American brothers Julian (Ryan Gosling) and Billy (Tom Burke) are the owners of a martial arts gym specializing in Muay Thai, their kosher careers living abroad a front for a familial drug smuggling operation. When Billy is killed by the outraged father (Kovit Wattanakul) of the 16-year-old prostitute he's just brutally raped and murdered, their stern-faced Medusa of a mother, Crystal (Kristin Scott Thomas), promptly arrives in Bangkok to transport her eldest son home. Before she goes, she makes it exceedingly clear that she expects Julian to do their bidding, and that means to execute every last person connected to Billy's death. When Julian tries to argue that Billy did some awful things himself and more or less had his grisly fate coming to him, Crystal won't hear of it. "I'm sure he had his reasons," she snaps back.

There comes a point in a person's development from child to adult when innocence is overtaken by cynicism and one's unblemished heart is tarnished by the ravages of life experience. In "Only God Forgives," it is the roughly 4-year-old daughter of corrupt Lieutenant Chang (Vithaya Pansringarm) who suggests conflict and discord can be solved by everyone simply being nice to each other. A naïve and simplistic point of view? Perhaps. But it would also prove to be the most wise solution for all involved as Billy's death prompts a war of unsparing vengeance that goes far beyond his grieving killer, ultimately leading back to Chang himself. Called the "Angel of Death," Chang is a depraved sociopath who rewrites the law to match his monstrous actions, then regularly heads down to the local karaoke bar to let off some steam. This contrast—violence begetting pop-music caterwauling, and vice versa—is eerily disturbing, an exceedingly telling and economical portrait of psychological unrest and impenetrable—but wholly believable—human behavior.

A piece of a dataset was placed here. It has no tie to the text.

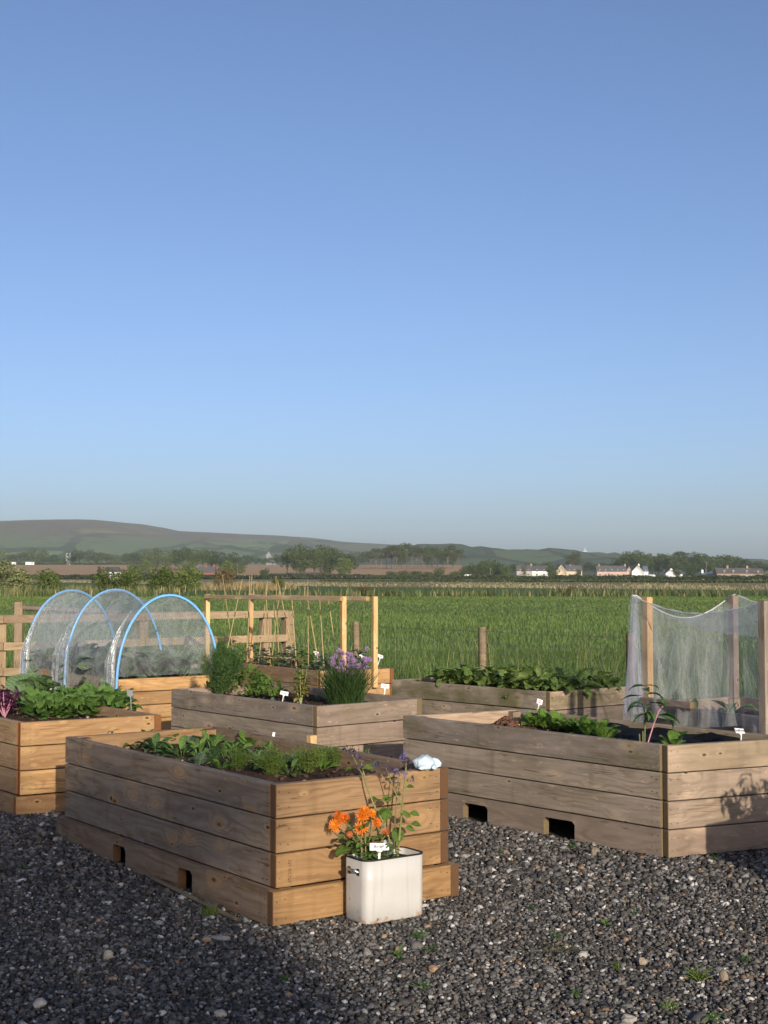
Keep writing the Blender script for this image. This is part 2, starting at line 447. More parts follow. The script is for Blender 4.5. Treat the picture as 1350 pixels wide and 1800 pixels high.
def attr_mat(name, rough=0.85, bump=0.0, bscale=60.0, spec=0.25, mul=None):
    m, t, n, l, p = new_mat(name)
    a = N(n, 'ShaderNodeAttribute', attribute_name='col')
    tc = N(n, 'ShaderNodeTexCoord')
    f = noise_n(t, tc.outputs['Object'], bscale, 4, 0.65)
    c = mix_c(t, 1.0, a.outputs['Color'], ramp_n(t, f, [(0.25, 0.62), (0.75, 1.3)]), 'MULTIPLY')
    l.new(c, p.inputs['Base Color']); p.inputs['Roughness'].default_value = rough; p.inputs['Specular IOR Level'].default_value = spec
    if bump:
        b = N(n, 'ShaderNodeBump'); b.inputs['Strength'].default_value = bump; b.inputs['Distance'].default_value = 0.006
        l.new(f, b.inputs['Height']); l.new(b.outputs[0], p.inputs['Normal'])
    return m
M['stones'] = attr_mat('stones', 0.8, 0.8, 140)
M['grass'] = leaf_mat('grass', (0, 0, 0), trans=0.25, rough=0.55, attr=True, spec=0.25)

def ground_mat(name, a, b, c, s1, s2, stretch=(1, 1, 1), bump=0.3, bdist=0.1):
    m, t, n, l, p = new_mat(name)
    tc = N(n, 'ShaderNodeTexCoord')
    v = map_vec(t, tc.outputs['Object'], stretch)
    f = noise_n(t, v, s1, 6, 0.65); g = noise_n(t, v, s2, 4)
    k = ramp_n(t, f, [(0.3, a), (0.7, b)])
    k = mix_c(t, math_n(t, 'MULTIPLY', math_n(t, 'SUBTRACT', g, 0.45, clamp=True), 3.5, clamp=True), k, c)
    l.new(k, p.inputs['Base Color']); p.inputs['Roughness'].default_value = 0.95; p.inputs['Specular IOR Level'].default_value = 0.1
    bb = N(n, 'ShaderNodeBump'); bb.inputs['Strength'].default_value = bump; bb.inputs['Distance'].default_value = bdist
    l.new(f, bb.inputs['Height']); l.new(bb.outputs[0], p.inputs['Normal'])
    return m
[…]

In a motion picture that seems to wallow in fetishistic hedonism, daring weak-stomached viewers to gaze longingly at the screen without wincing, the usually entrancing Ryan Gosling proves to be the missing emotional link. Watching Gosling barely move a muscle in his face as he drifts through the vile, thematically loaded chaos on display, one must wonder what his and Winding Refn's intentions were with the character of Julian. He takes the verbal abuse of his mother because she's his mother, and berates fake fiancée Mai (Yayaying Rhatha Phongam), whom he's brought home to meet Crystal, when she suggests that he stand up for himself. Otherwise, he's a blank slate, the uncomfortably long pauses he lets pass within conversations awkward approaching surrealistic. In comparison or not, Kristin Scott Thomas (2012's "Salmon Fishing in the Yemen"), as the severe, platinum-blonde Crystal, sweeps onto the scene with such acidic force and salty vigor that she not only overshadows Gosling, but becomes one of the central talking points of the film. From her first scene, a sinfully funny run-in with a hotel clerk who informs her that her room isn't quite ready, Thomas steals her every scene, the particulars of her character and unapologetically pitiless intentions growing ever darker and more forebodingly Shakespearean.

Provocatively suggestive and worthy of multiple viewings, "Only God Forgives" nevertheless works best as a motion picture of atmosphere and style over substance, the screen's forbidden corridors and back alleys pulsating with cinematographer Larry Smith's glowing blue- and red-tinged color palette (in addition, portentous shots of a hallway elevator and booming organs on the soundtrack are unmistakably reminiscent of 1980's "The Shining"). Lynchian in its violent, sexually viable weirdness, like 1986's "Blue Velvet" transported to Thailand and given an extra splash of gore, the film enthralls and, on occasion, perplexes. Julian is something of an enigmatic onlooker, but there is no confusing his wish to go back and start his life all over. Maybe then he wouldn't be such a disappointment to his mother. Maybe then he'd be able to put a stop to his fast-severing genealogical lifeline. Or, maybe there's nothing that can be done to stop what's already in motion, the fate of him and his family meeting their match against a tyrant not to be messed with. Even amidst its most jagged of edges, "Only God Forgives" is a defiant and sinister piece of experimental, Grand Guignol cinema, not easy to forget or to deny.